Downtown noise causes tension between residents and businesses

The growth of Raleigh is nothing short of phenomenal, but with that growth comes complaints.
November 19, 2013 4:10:02 PM PST
The growth of Raleigh is nothing short of phenomenal, but with that growth comes complaints.

Downtown Raleigh has become kind of the "it" spot for young professionals looking to work and live in the same area, and while people are trying to get the best of both worlds, they cannot take the noise.

People who live downtown say they are paying high prices to be miserable, but the Raleigh City Council is not taking up the issue just yet.

On Monday, the Raleigh City Council postponed a vote on the noise battle in the city.

Some downtown Raleigh residents feel it is too loud at night, they say they cannot sleep and that local establishments are to blame.

"When at 2 a.m. people are coming out of bars, creating noise and waking us up, depriving us of our sleep...it creates problems where it's hard to conduct business the next day. It's hard to be at our best," said downtown resident Will Marks.

Calls for service in the downtown district have mostly gone up in the last year. There were 339 loud music complaints and 206 loud noise calls.

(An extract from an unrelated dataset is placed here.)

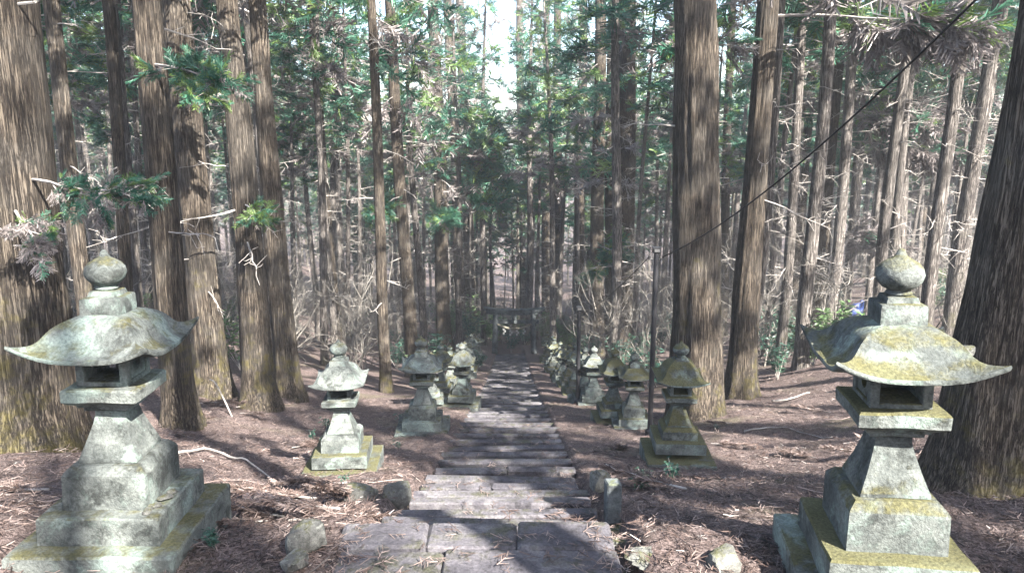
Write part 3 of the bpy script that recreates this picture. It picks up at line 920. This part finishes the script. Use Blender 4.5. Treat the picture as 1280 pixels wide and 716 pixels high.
for k, hh in enumerate((10.0, 11.2, 12.4, 13.6, 14.6)):
    bough(*T9, hh, R(-15 + 20 * (k % 3)), 3.6 + .4 * (k % 2), .1, .25, [.68, .22, .10], 1.0, 120, 70 + k, False, .035)
for k, hh in enumerate((11.5, 13.5, 15.0)):
    bough(*T24, hh, R(180 + 15 * (k % 2)), 2.8, .1, .25, [.68, .22, .10], 1.0, 90, 80 + k, False, .03)

# ------------------------------------------------------------------ forest behind and around
placed = [(h[0], h[1], 1.1 + h[2]) for h in HERO] + [(x, y, 1.2) for x, y in LAN]


def free(x, y, dmin):
    for a, b, r in placed:
        if (a - x) ** 2 + (b - y) ** 2 < max(dmin, r) ** 2: return False
    return True


def bg_tree(x, y, label, group, sc=None, crown=True, limbs=True):
    z = gz(x, y); sc = sc or random.uniform(.85, 1.2)
    root = empty('cedar_tree', (x, y, z), random.uniform(0, 6.28)); root.rotation_euler = (random.uniform(-.03, .03), random.uniform(-.03, .03), random.uniform(0, 6.28))
    tag(root, label, 'tree', group)
    k = random.randrange(5); f = random.uniform(.65, 1.45)
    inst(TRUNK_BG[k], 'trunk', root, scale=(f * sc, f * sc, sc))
    inst(CROWN_BG[random.randrange(CR_N)], 'crown', root, scale=(sc * random.uniform(.8, 1.15),) * 2 + (sc,), rotation_euler=(0, 0, random.uniform(0, 6.28)))
    placed.append((x, y, 0)); return root


def u_of(x, y):
    p = np.array([x, y, gz(x, y)]); return 640 + x / depth(p) * F


for (ug, y) in [(588, 57), (672, 58), (574, 46), (694, 44), (600, 66), (662, 67), (603, 54), (659, 54), (560, 60), (618, 70), (641, 73), (630, 79), (606, 75), (700, 62)]:
    d = y * cp + 8 * sp
    bg_tree((ug - 640) / F * d, y, 'slender cedar edging the narrow sky gap beyond the torii, %s side' % ('left' if ug < 630 else 'right'), 'slender cedars edging the sky gap on the ' + ('left' if ug < 630 else 'right'), 1.35 if y == 54 else (.86 if y > 69 else 1.12))
cnt = 0; tries = 0
NBG = 215
while cnt < NBG and tries < 20000:
    tries += 1
    y = 17 + (72 - 17) * random.random() ** .8
    xm = .80 * y + 3
    x = random.uniform(-xm, xm)
    if abs(x) < (2.9 + .012 * y if y < 51 else 1.0): continue
    if y < 27 and abs(x) < 6: continue
    # the gap of sky over the stairs
    d = y * cp + 8 * sp; ug = 640 + x / d * F
    if 607 < ug < 655 and y < 72: continue
    if not free(x, y, 1.7 + .012 * y): continue
    side = 'left' if x < 0 else 'right'
    band = 'nearer' if y < 36 else 'farther'
    bg_tree(x, y, 'slender straight cedar in the %s part of the dense forest %s of the stairs' % (band, side), 'slender cedars of the %s forest on the %s' % (band, side))
    cnt += 1
# unseen cedars added around the camera, placed and scaled to cast dappled shade
k = 0
LANES = [(-2.4, 9, .6), (-2.6, 15, .6), (.3, 16, .20, .72), (-1.0, 4, .5, 1.38), (3.0, 4, .48), (7.2, 4, .35), (6.4, 10, .5), (6.6, 16, .5), (1.2, 13, .36), (1.3, 18, .36), (5.1, 12, .30), (5.2, 17, .30), (7.8, 9, .62), (7.6, 14, .6), (8.0, 19, .6),
         (11.0, 5, .6), (11.2, 11, .55), (14, 4, .55), (14, 10, .5), (17, 4.5, .6), (20, 3.5, .6), (24, 3, .6), (-6, 4, .7), (-9, -3, .7)]
for (lc, ls, lsc, *lz) in LANES:
    lz = lz[0] if lz else 1.0
    x, y = lc * .79 + ls * .61, lc * .61 - ls * .79
    if not free(x, y, 1.5): continue
    z = gz(x, y); root = empty('cedar_tree', (x, y, z)); tag(root, 'tall unseen cedar added out of frame to shade the upper stairs', 'tree', 'unseen cedars added for their shade')
    inst(TRUNK_BG[k % 5], 'trunk', root, scale=(2.0, 2.0, 1.2 * lz))
    inst(CROWN_HERO[k % 4], 'crown', root, scale=(lsc, lsc, lz), rotation_euler=(0, 0, k * 1.3)); placed.append((x, y, 1)); k += 1

# far wood beyond
rg = np.random.default_rng(77)
small = []
for k in range(3):
    b = crown_mesh(500 + k, 20, 6.5, 2.4, 28, 5, 1.25, .2, .2, limb=.03)
    b.tube([(0, 0, -1), (0, 0, 10), (0, 0, 20)], [.17, .12, .03], 5, 4, False)
    V = np.concatenate(b.v); fq = []; fm = []
    for f, m_ in zip(b.f, b.m): fq.append(f); fm.append(np.broadcast_to(np.asarray(m_), (len(f),)))
    small.append((V, np.concatenate(fq), np.concatenate(fm)))
fw = MB()
for q in range(520):
    while True:
        y = 70 + 80 * rg.uniform() ** 1.1; x = rg.uniform(-.85, .85) * y
        ug = 640 + x / (y * cp + 10 * sp) * F
        if not (616 < ug < 645 and y < 84): break
    V, fq, fm = small[q % 3]; a = rg.uniform(0, 6.28); s = rg.uniform(.8, 1.15)
    Rm_ = np.array([[math.cos(a), -math.sin(a), 0], [math.sin(a), math.cos(a), 0], [0, 0, 1]]) * s
    fw.v.append(V @ Rm_.T + np.array([x, y, gz(x, y)])); fw.f.append(fq + fw.n); fw.m.append(fm); fw.n += len(V)
o = fw.build('far_wood', LEAFM + [M['bark_bg']]); tag(o, 'dense far cedar forest closing the view down the slope', 'forest', kind='stuff')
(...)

"You want a city to build, you got to open doors. Let people know what's going on," said Napper Tandy's owner Robert Stapleton.

Stapleton says live music and the excitement of a rowdy crowd pull people into his business. He argues that businesses are already required to close the front door at 11 p.m. and any further restrictions would harm the bottom line.

"Our alcohol taxes are the highest in the country. Our liquor taxes are the highest. We pay nothing but taxes on liquor and beer around here, but we really need for them to give us something so we can make some money too," said Stapleton.

The Downtown Raleigh Alliance is looking to broker a deal. The nonprofit organization wants to reach an agreement with residents and businesses.

"We really need a way to develop a compressive solution. Raleigh has two bona fide areas that draw 5,000 to 10,000 people every Friday or Saturday night," said David Diaz, with Downtown Raleigh Alliance.

Raleigh City Council will revisit the noise issue in 90 days.

During that time, the Downtown Raleigh Alliance will try to come up with some solutions to present.